- [Task data]:

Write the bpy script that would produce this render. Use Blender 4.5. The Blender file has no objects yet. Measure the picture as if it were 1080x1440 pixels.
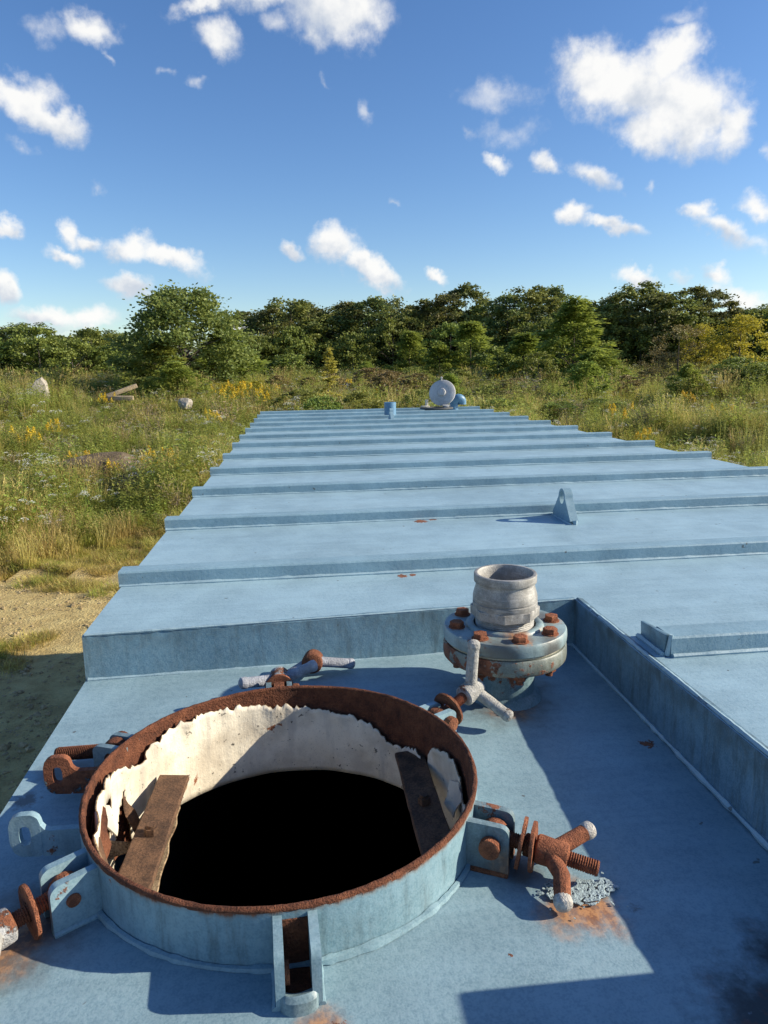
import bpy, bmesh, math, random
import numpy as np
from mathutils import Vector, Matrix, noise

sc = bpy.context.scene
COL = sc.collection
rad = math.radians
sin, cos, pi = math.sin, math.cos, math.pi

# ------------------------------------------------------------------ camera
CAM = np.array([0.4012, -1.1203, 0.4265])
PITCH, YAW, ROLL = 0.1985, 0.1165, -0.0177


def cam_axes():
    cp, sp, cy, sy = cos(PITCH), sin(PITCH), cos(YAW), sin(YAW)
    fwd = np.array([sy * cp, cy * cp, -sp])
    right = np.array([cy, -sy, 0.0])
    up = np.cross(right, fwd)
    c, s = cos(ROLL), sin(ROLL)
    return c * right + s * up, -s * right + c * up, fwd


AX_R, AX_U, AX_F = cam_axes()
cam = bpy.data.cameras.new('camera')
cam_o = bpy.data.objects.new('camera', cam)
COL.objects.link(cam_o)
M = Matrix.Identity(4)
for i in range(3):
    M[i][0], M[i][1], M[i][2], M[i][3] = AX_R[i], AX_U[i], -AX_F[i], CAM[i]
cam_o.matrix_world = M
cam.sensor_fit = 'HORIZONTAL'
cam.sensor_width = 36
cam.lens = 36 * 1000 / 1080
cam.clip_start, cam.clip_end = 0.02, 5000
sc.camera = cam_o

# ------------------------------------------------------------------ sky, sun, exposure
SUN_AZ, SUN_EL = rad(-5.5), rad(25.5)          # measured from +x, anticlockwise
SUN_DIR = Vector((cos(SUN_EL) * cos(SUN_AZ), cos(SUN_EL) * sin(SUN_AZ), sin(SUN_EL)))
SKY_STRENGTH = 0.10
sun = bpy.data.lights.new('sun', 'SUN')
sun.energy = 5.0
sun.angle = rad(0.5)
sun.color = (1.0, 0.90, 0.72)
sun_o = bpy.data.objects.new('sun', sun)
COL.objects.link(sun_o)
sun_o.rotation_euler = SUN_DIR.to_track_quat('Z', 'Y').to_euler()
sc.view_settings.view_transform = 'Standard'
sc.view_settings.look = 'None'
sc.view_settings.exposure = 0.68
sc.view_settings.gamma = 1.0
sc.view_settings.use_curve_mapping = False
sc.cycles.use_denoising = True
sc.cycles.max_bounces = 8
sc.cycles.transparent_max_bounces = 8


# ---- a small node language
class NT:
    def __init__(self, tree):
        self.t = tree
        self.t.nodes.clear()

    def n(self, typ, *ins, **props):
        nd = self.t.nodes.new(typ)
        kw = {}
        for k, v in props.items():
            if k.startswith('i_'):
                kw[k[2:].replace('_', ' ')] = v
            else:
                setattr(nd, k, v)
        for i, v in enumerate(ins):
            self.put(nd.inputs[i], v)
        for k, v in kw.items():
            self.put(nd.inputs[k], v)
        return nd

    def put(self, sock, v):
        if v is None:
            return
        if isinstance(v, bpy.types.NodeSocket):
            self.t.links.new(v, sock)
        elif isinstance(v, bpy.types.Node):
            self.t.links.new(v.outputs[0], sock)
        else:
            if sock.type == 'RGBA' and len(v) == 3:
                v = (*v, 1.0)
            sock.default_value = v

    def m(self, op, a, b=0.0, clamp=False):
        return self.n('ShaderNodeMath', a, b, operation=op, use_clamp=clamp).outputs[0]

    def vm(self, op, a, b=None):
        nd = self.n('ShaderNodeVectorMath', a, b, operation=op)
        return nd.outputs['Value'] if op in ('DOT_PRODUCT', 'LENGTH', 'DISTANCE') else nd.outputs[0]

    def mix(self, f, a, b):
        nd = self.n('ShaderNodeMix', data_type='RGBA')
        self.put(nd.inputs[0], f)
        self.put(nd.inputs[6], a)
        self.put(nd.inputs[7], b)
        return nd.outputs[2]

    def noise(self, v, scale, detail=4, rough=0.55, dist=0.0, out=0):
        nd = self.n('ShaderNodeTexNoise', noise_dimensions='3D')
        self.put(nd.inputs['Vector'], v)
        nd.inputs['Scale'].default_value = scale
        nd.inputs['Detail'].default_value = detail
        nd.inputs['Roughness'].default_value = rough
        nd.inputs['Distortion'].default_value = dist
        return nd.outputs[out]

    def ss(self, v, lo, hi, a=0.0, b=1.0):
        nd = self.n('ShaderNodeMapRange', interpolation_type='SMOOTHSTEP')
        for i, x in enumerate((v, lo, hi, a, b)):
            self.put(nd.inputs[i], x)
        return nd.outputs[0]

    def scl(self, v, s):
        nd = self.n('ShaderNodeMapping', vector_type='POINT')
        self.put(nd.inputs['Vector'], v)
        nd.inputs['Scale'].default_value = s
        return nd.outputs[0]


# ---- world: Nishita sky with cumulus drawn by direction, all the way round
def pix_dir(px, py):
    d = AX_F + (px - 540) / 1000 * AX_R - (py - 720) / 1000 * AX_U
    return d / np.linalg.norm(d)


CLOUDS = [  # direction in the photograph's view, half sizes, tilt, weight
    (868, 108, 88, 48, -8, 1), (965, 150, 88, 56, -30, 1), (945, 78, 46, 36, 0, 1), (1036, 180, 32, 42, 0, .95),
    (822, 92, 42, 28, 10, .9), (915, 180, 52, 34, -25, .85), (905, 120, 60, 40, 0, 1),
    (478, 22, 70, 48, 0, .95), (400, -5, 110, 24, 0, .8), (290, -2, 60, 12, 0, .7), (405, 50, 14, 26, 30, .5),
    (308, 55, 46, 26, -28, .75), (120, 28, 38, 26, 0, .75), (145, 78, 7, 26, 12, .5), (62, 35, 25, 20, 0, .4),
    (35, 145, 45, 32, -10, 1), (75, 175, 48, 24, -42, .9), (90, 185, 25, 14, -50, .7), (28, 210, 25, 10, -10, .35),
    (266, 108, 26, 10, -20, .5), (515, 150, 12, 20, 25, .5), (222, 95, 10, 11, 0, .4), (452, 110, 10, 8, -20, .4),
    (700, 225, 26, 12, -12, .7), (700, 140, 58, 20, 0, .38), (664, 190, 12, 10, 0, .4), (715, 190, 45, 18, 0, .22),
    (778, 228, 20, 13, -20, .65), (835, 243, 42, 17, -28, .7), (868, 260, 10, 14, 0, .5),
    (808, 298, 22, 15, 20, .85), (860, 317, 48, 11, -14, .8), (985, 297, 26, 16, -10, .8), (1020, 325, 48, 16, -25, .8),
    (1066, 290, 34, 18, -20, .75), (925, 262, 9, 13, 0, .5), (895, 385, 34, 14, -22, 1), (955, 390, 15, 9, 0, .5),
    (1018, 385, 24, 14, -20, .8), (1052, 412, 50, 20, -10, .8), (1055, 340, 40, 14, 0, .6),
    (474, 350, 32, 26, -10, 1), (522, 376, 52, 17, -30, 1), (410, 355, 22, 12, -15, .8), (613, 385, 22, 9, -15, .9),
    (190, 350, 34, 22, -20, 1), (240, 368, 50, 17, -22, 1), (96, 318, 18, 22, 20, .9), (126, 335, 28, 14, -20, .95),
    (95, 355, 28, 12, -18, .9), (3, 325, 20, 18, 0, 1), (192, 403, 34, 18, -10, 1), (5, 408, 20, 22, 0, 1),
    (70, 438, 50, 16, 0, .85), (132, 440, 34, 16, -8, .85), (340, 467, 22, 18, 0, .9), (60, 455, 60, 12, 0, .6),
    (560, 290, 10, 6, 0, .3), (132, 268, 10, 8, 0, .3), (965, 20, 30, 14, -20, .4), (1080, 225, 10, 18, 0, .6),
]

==

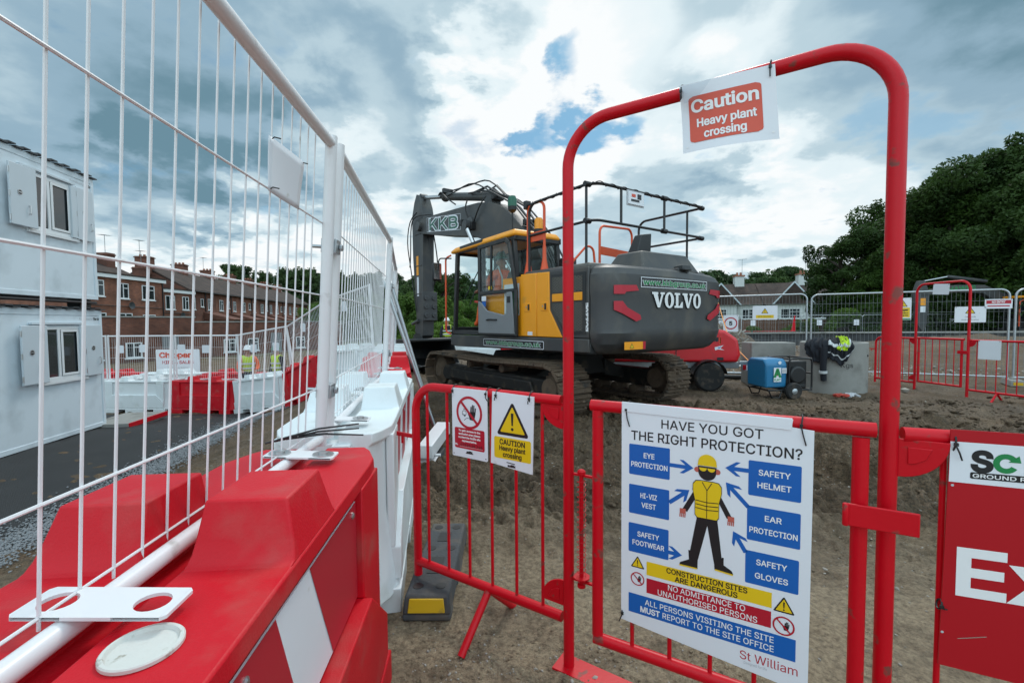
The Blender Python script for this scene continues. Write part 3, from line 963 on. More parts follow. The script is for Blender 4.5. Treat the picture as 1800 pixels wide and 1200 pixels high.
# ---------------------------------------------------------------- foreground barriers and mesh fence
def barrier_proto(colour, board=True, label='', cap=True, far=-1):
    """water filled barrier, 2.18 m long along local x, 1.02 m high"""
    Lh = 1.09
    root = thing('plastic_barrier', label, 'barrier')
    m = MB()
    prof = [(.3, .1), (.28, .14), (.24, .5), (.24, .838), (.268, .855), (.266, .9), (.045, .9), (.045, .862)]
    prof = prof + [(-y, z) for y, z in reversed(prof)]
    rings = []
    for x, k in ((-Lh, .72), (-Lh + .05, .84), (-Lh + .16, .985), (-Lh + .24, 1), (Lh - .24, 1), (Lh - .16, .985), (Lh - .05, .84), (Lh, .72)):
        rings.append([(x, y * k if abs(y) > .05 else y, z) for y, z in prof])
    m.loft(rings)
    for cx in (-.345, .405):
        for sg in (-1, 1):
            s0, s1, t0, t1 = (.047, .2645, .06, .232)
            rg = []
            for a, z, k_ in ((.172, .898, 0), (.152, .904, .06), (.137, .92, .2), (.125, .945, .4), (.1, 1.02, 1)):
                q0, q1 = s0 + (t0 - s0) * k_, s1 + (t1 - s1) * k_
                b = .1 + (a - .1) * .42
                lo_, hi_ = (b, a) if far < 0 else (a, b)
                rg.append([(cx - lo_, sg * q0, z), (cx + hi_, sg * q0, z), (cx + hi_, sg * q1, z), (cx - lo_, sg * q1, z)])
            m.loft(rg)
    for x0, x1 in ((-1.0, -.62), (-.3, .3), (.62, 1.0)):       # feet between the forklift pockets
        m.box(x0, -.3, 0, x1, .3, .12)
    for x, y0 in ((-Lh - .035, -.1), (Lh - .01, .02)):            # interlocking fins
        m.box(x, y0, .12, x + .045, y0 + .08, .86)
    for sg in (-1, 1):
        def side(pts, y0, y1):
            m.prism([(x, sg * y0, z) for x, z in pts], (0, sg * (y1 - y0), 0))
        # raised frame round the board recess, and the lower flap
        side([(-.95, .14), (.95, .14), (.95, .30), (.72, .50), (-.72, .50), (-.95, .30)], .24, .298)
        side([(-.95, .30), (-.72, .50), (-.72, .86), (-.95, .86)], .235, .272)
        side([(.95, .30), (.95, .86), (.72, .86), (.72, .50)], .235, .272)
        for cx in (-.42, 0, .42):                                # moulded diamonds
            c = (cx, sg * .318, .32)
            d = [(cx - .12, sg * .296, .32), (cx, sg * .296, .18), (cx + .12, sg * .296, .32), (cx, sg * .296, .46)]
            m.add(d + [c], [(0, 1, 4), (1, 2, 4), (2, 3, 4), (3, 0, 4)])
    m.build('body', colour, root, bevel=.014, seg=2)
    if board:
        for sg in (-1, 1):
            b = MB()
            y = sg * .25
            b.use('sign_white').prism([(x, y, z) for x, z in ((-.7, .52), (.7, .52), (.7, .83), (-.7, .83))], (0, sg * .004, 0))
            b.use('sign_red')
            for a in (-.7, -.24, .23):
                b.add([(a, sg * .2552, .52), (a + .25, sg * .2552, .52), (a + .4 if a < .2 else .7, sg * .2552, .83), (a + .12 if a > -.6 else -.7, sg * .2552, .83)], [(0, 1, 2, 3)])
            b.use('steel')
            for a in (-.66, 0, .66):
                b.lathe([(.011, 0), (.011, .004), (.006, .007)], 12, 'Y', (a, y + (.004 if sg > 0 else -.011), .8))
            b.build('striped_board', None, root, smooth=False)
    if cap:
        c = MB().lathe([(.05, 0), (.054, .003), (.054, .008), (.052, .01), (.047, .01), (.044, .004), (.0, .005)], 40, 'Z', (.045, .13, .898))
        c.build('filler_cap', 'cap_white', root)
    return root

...

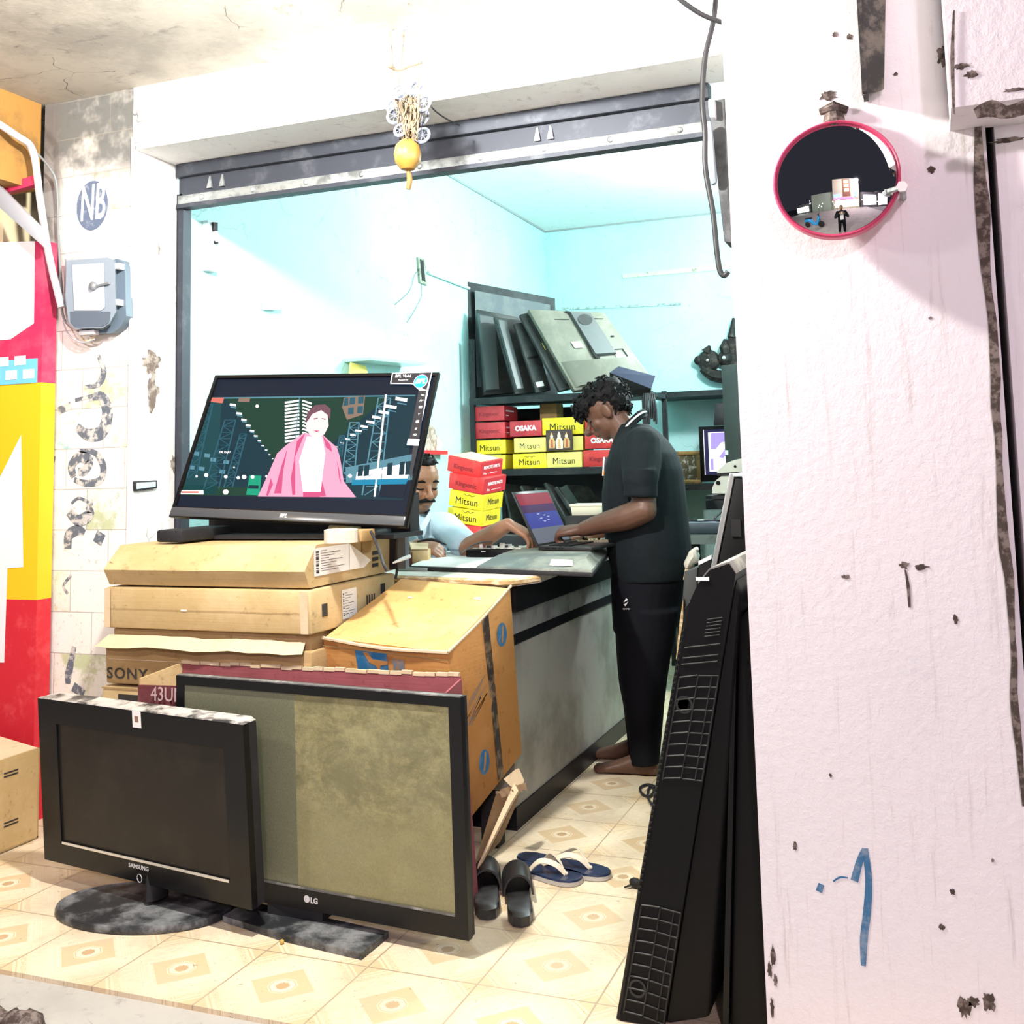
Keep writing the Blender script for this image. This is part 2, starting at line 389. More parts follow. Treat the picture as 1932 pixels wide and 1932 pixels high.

- [Written exercise]: Locate the word "parts" in the entries, and copy every line where it is found.

- [Exercise solution]:
The Blender Python script for this scene continues. Write part 3, from line 963 on. More parts follow. The script is for Blender 4.5. Treat the picture as 1800 pixels wide and 1200 pixels high.
Keep writing the Blender script for this image. This is part 2, starting at line 389. More parts follow. Treat the picture as 1932 pixels wide and 1932 pixels high.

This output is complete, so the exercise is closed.